---- Material to process
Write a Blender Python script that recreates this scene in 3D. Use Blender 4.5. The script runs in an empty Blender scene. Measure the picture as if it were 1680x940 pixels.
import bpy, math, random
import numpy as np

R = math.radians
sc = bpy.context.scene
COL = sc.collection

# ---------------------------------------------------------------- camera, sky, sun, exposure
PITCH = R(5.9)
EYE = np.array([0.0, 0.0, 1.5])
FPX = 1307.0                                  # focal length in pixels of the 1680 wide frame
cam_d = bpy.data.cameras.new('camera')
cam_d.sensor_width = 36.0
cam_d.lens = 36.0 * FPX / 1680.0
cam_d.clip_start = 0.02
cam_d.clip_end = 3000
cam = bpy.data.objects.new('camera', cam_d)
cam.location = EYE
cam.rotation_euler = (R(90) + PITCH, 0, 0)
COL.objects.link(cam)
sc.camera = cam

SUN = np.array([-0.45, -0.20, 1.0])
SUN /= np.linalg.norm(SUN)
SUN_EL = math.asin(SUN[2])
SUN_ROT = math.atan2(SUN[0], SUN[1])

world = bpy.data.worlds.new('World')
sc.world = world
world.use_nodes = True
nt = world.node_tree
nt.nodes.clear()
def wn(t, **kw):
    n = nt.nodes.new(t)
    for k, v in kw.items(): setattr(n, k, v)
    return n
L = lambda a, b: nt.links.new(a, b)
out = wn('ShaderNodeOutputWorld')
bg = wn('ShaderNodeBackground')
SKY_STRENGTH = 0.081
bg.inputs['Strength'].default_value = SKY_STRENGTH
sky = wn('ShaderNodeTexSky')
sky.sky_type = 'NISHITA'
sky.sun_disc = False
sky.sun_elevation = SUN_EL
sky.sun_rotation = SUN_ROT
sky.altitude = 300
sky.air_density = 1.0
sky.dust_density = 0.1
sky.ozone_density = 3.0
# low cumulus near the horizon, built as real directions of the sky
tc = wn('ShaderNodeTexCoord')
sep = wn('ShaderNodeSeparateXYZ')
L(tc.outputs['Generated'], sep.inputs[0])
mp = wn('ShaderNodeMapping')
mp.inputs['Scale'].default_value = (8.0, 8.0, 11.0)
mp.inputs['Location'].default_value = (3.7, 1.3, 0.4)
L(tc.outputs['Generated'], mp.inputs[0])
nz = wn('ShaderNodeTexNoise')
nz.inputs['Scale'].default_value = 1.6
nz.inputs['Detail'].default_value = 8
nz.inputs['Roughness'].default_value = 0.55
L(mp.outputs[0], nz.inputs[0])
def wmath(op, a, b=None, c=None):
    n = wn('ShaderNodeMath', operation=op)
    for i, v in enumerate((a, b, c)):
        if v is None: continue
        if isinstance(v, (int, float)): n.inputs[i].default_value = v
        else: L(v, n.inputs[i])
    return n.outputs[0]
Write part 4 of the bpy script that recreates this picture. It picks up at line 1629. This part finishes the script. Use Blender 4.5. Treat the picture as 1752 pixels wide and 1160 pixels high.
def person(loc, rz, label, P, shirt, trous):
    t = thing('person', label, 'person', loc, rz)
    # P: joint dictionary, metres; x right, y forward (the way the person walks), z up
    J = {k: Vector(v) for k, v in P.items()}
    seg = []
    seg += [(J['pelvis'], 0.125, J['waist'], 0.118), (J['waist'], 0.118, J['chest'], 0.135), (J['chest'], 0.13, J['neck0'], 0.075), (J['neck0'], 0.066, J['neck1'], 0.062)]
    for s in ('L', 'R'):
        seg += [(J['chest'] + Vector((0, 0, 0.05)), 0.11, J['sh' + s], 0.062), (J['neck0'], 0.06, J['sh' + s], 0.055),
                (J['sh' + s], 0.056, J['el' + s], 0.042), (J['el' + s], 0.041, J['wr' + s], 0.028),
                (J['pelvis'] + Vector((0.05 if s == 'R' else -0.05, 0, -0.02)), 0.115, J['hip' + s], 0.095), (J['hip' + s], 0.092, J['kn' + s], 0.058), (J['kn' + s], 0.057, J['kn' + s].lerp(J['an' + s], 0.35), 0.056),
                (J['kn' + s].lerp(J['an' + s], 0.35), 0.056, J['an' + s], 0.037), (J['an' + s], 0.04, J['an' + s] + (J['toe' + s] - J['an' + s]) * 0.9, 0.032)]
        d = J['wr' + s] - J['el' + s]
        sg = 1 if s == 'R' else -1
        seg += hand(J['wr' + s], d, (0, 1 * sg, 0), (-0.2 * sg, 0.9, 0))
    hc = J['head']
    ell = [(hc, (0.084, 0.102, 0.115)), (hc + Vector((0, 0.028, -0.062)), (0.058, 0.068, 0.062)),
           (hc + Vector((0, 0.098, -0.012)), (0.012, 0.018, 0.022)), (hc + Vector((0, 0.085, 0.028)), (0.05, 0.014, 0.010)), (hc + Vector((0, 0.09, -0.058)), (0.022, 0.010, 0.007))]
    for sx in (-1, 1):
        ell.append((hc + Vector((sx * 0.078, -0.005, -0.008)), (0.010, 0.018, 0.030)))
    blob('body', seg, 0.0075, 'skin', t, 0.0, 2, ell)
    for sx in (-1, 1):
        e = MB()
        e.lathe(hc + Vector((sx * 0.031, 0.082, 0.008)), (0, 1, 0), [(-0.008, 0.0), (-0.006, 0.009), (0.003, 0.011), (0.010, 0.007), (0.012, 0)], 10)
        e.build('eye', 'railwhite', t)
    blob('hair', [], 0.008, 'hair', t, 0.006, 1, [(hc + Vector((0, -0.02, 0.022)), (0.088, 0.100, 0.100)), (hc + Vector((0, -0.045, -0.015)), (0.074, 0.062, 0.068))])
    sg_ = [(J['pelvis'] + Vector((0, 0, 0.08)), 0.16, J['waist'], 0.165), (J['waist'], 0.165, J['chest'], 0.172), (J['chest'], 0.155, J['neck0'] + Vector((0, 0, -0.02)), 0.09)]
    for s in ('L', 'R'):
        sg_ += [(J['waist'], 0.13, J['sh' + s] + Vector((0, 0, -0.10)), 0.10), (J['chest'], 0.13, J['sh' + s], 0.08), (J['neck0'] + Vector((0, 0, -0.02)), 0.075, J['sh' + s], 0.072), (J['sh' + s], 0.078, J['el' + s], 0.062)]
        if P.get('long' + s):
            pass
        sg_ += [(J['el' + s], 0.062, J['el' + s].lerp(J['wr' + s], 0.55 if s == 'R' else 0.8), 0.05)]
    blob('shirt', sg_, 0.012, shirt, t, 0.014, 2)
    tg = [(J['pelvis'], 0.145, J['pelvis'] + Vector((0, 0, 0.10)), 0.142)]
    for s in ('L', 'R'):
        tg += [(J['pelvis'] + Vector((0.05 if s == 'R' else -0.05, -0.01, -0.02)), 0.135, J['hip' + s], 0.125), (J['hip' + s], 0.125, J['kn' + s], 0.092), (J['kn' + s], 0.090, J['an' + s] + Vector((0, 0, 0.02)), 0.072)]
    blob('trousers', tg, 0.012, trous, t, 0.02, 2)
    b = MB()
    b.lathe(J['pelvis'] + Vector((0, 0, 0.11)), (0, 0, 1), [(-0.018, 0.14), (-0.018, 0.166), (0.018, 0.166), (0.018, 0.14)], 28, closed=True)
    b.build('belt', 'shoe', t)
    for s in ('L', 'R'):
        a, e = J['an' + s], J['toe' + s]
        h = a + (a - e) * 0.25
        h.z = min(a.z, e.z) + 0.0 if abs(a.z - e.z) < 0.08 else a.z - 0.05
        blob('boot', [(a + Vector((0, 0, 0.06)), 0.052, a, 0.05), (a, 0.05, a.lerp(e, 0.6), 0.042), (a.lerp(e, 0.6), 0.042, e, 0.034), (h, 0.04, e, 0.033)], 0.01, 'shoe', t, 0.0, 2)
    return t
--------
_Directions_
Return only the exact lines from the opening of the records through the line that contains "SUN_ROT = math.atan2(SUN[0], SUN[1])", both included.

_Task output_
Write a Blender Python script that recreates this scene in 3D. Use Blender 4.5. The script runs in an empty Blender scene. Measure the picture as if it were 1680x940 pixels.
import bpy, math, random
import numpy as np

R = math.radians
sc = bpy.context.scene
COL = sc.collection

# ---------------------------------------------------------------- camera, sky, sun, exposure
PITCH = R(5.9)
EYE = np.array([0.0, 0.0, 1.5])
FPX = 1307.0                                  # focal length in pixels of the 1680 wide frame
cam_d = bpy.data.cameras.new('camera')
cam_d.sensor_width = 36.0
cam_d.lens = 36.0 * FPX / 1680.0
cam_d.clip_start = 0.02
cam_d.clip_end = 3000
cam = bpy.data.objects.new('camera', cam_d)
cam.location = EYE
cam.rotation_euler = (R(90) + PITCH, 0, 0)
COL.objects.link(cam)
sc.camera = cam

SUN = np.array([-0.45, -0.20, 1.0])
SUN /= np.linalg.norm(SUN)
SUN_EL = math.asin(SUN[2])
SUN_ROT = math.atan2(SUN[0], SUN[1])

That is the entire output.